Better, Larry has to broker peace between two warring factions of itty-bitty historical figures: an Old West cowboy played by an uncredited Owen Wilson and the Roman emperor Octavius, played by Steve Coogan ("Tristram Shandy"). This pits American slacker-dude humor against snippy British bile in ways the routine script by Robert Ben Garant and Thomas Lennon ("Herbie Fully Loaded," "The Pacifier") doesn't leverage. But that's all right, since the actors more than compensate.

"Night at the Museum," in fact, is stuffed with smart performers doing graciously silly work, and all Levy has to do is manage traffic. (With a resume that includes the "Cheaper by the Dozen" remakes, he can at least do that.) Coogan's countryman Ricky Gervais, of the original "The Office," plays the twitty museum director, and his scenes are small marvels of inarticulate blither .

Best of all, the troika of retiring guards who advise Larry on his appointed nightly rounds include Bill Cobbs, Dick Van Dyke, and the unstoppable Mickey Rooney, who at this point resembles the world's oldest, angriest troll.
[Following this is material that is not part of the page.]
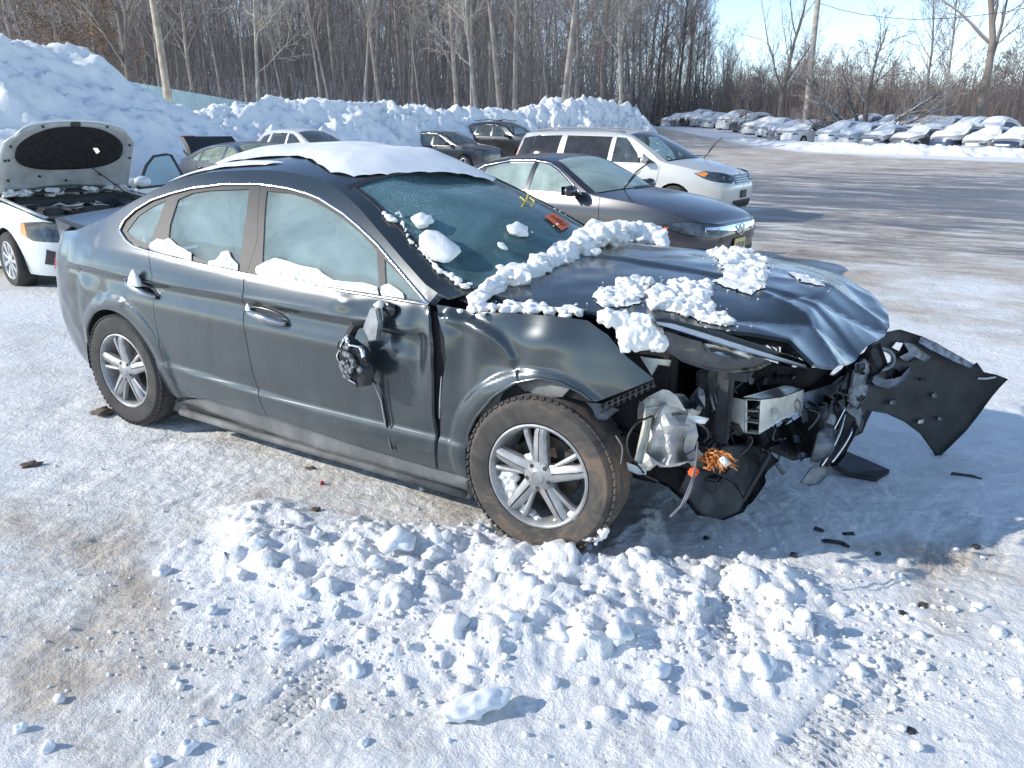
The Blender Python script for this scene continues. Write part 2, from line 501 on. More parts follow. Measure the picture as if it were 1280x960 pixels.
# ================================================================ GROUND
CA, SA = math.cos(CAM_YAW), math.sin(CAM_YAW)        # right axis of the view on the ground = (CA, -SA)
def to_world(a, b): return CAM_POS.x + a*CA + b*SA, CAM_POS.y - a*SA + b*CA
def to_local(x, y):
    dx, dy = x - CAM_POS.x, y - CAM_POS.y
    return dx*CA - dy*SA, dx*SA + dy*CA
def px_local(u, v):
    p = on_z(u, v, 0); return to_local(p.x, p.y)
def far_rise(a, b):
    """the lot climbs gently towards the far edge, the wood behind the banks stands higher on the left"""
    d = b
    h = .36 * np.clip((d - 22) / 24, 0, 1)
    hill = np.clip((b - 50) / 45, 0, 1); hill = hill*hill*(3 - 2*hill)
    left = np.clip((16 - a) / 40, 0, 1)
    return h + hill * (1.6 + 5.0*left)
def lines(fine0, fine1, s, lo, hi, g=1.035):
    L = list(np.arange(fine0, fine1, s)); d = s; x = L[-1]
    while x < hi: d *= g; x += d; L.append(x)
    d = s; x = L[0]; M = []
    while x > lo: d *= g; x -= d; M.append(x)
    return np.array(M[::-1] + L)
def blob_mask(a, b, pts, soft):
    """smooth mask 0..1 of a polygon given as photo pixels, laid on the ground"""
    poly = [px_local(u, v) for u, v in pts]
    # signed distance
    d = np.full(a.shape, 1e9)
    for i in range(len(poly)):
        (x0, y0), (x1, y1) = poly[i-1], poly[i]; ex, ey = x1-x0, y1-y0; L = ex*ex + ey*ey + 1e-12
        t = np.clip(((a-x0)*ex + (b-y0)*ey)/L, 0, 1); d = np.minimum(d, np.hypot(a - x0 - t*ex, b - y0 - t*ey))
    ins = inside_np(a, b, poly); s = np.where(ins, d, -d)
    return np.clip(.5 + s/(2*soft), 0, 1)
_a = lines(-1.75, 1.9, .0125, -700, 700); _b = lines(1.45, 4.2, .0125, -14, 1100)
GA, GB = np.meshgrid(_a, _b)
near = np.clip((7 - GB)/4, 0, 1) * np.clip((6.5 - np.abs(GA))/2, 0, 1)
Hh = .012 * fbm(GA*.9, GB*.9, 3) + .010 * near * fbm(GA*5, GB*5, 4, .6) + far_rise(GA, GB)
Hh += .009 * near * billow(GA*14 + .4*pnoise(GA*3, GB*3), GB*14, 3)
_mid = np.clip((26 - GB)/10, 0, 1) * np.clip((14 - np.abs(GA))/4, 0, 1)
Hh += .022 * _mid * (1 - .5*near) * fbm(GA*.8 + 3, GB*3.6, 4, .6) - .012*_mid*billow(GA*2.2, GB*2.2, 3)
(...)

Van Dyke is still limber enough to remind us of sitcom ottomans past, and Rooney just has to enter the frame and fix Stiller with beady eye to provoke helpless laughter.

The dreariest pieces are the life lessons Larry and son have to learn at the end. The goofy original kids' book by Milan Trenc didn't need them and neither does the movie. (The light romance between Stiller and Carla Gugino's fetching museum docent, on the other hand, is perfectly digestible.) "Night at the Museum" is nobody's idea of art, but it's an unexpectedly swell ride, most of all when it plays along the hazy line between a diorama and a child's lovely nightmares.